* **Exercise objective**
Go through the records and copy each line where the word "scene" occurs.

* **Data to use**
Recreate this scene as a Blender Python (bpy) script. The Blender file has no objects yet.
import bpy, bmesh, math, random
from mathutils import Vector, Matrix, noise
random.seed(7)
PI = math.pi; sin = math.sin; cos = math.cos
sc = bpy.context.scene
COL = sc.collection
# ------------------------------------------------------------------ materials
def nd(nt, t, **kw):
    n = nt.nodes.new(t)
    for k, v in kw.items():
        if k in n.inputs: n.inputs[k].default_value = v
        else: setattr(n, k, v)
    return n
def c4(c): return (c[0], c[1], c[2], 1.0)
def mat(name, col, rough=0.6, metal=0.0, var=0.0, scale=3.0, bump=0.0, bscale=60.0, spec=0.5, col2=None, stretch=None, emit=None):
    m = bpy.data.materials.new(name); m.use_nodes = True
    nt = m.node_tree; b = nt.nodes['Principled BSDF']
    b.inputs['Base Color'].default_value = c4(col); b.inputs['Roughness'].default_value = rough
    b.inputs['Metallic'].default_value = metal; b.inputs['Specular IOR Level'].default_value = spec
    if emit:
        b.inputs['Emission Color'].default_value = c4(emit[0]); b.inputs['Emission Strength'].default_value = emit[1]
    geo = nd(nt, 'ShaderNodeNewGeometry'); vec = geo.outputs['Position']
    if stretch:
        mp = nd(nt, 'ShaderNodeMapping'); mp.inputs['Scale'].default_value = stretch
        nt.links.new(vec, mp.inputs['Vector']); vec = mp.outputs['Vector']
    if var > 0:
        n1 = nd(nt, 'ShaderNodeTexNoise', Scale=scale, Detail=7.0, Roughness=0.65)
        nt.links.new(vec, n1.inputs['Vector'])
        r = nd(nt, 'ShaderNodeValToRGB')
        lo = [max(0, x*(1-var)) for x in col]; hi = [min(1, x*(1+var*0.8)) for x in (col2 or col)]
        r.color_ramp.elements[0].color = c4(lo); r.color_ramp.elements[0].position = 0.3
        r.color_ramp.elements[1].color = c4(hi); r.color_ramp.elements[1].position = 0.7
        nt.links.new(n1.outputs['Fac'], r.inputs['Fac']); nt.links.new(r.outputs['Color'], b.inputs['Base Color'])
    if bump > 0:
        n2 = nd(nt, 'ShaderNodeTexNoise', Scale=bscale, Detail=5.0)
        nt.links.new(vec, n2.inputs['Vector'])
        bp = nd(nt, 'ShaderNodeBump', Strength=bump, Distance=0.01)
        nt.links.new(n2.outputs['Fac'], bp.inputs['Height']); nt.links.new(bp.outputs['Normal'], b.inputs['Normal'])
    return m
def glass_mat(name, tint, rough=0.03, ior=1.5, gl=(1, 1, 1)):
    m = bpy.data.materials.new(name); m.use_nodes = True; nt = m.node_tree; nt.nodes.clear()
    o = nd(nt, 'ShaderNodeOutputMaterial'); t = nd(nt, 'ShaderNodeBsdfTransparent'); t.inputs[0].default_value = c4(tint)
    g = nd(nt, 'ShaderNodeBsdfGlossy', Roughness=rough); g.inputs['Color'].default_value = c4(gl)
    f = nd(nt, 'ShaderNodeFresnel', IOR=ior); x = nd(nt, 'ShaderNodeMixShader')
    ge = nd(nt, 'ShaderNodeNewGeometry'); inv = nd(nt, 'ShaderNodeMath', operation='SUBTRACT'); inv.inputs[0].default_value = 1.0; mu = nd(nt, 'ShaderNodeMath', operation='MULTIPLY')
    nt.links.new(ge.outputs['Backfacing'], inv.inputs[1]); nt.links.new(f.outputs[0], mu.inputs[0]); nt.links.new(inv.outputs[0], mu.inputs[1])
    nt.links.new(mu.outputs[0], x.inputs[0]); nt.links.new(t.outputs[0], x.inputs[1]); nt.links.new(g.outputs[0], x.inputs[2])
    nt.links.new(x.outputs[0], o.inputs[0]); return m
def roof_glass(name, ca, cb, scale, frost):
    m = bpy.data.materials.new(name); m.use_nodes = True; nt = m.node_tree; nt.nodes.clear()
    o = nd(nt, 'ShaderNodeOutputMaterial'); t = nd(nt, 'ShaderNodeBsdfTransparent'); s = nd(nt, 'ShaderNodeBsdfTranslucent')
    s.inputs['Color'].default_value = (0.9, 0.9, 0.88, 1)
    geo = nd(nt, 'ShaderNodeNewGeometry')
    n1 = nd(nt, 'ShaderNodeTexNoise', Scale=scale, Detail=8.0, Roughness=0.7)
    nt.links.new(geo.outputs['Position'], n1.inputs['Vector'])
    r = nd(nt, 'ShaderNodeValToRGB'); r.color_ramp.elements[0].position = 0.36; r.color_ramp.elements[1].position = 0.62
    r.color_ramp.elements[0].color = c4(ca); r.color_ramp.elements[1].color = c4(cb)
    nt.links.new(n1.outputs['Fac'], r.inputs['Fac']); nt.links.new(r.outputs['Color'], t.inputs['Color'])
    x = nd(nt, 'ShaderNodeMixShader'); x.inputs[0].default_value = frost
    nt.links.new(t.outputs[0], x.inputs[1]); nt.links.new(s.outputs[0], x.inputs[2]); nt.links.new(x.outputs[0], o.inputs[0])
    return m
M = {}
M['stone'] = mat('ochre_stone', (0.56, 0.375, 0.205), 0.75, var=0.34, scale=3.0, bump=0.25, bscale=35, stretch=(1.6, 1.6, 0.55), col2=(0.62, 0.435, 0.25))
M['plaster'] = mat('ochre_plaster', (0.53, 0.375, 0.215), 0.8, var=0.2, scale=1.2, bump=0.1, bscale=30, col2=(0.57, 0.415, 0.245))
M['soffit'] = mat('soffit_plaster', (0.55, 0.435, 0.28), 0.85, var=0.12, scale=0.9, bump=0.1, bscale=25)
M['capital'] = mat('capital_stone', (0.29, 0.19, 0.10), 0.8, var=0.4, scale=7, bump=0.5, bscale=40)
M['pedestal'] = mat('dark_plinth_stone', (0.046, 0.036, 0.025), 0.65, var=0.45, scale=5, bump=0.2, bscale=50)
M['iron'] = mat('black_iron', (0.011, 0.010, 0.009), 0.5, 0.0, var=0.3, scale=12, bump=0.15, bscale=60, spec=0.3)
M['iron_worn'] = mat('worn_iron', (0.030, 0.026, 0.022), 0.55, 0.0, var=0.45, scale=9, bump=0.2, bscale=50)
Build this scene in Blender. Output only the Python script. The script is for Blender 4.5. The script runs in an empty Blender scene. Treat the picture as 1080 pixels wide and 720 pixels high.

* **Solved exercise**
Recreate this scene as a Blender Python (bpy) script. The Blender file has no objects yet.
sc = bpy.context.scene
Build this scene in Blender. Output only the Python script. The script is for Blender 4.5. The script runs in an empty Blender scene. Treat the picture as 1080 pixels wide and 720 pixels high.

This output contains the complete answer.